Seminario Interdipartimentale di Algoritmica  

Monday, June 19, 2006, 12:00 noon Abstract
Hunting for Snakes in Hypercubes

Anil M. Shende, Roanoke College, USA

DI - Department of Computer Science
Seminar Room, third floor


Abstract:

The problem of finding the length, denoted by s(d), of a longest  d-dimensional snake, that is, an induced path in a d-dimensional hypercubical, undirected graph was posed in 1958 in the context of coding theory and is still an open problem.  The length of a snake is by definition the number of edges in a snake.  The 2^d vertices of a d-dimensional hypercube can be uniquely labeled using d bits.  A snake of length k in this hypercube is a sequence of distinct labels (vertices) v_0, v_1, ..., v_k such that:

* for each i, 0 <= i < k, v_i and v_{i+1} differ in exactly one bit position, and

* for each i, j, 0 <= i, j <= k, if |i - j| > 1 then v_i and v_j differ in at least two bit positions.

Besides coding theory, the study of snakes has several applications including electronic combination locking schemes, cryptography etc.

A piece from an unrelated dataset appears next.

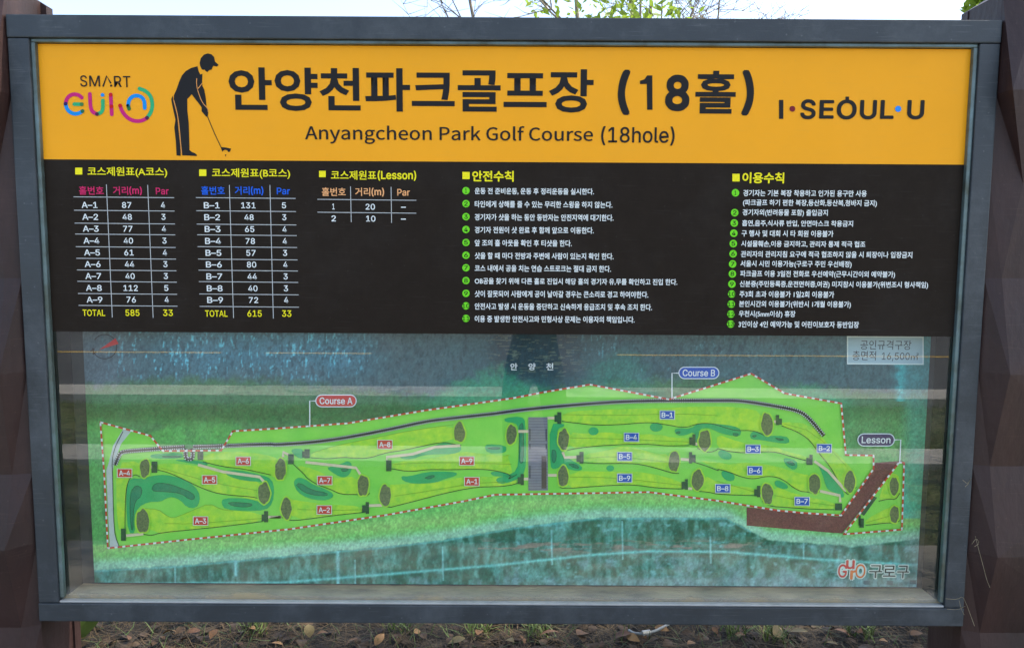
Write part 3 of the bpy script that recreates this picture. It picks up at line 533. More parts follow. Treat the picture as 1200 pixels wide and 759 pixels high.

s(d) is known only for d <= 7, and these results were obtained by exhaustive search -- clearly an intractable methodology for finding s(d) for higher values of d.  The difference in the best known estimates for upper and lower bounds on s(d) is exponential in d.  Thus, there is a need to find better approximations on s(d).

A study of known longest d-dimensional snakes for d<=7 suggests that every d-dimensional snake contains a (d-1)-dimensional maximal snake as its prefix.  Hence, it is useful to study maximal snakes.

In this talk, we will discuss the best known results on s(d) and the techniques used to obtain these results.  In particular, we will discuss some existence/non-existence results related to maximal snakes, and how the proofs for these results may be useful in improving the lower bound on s(d).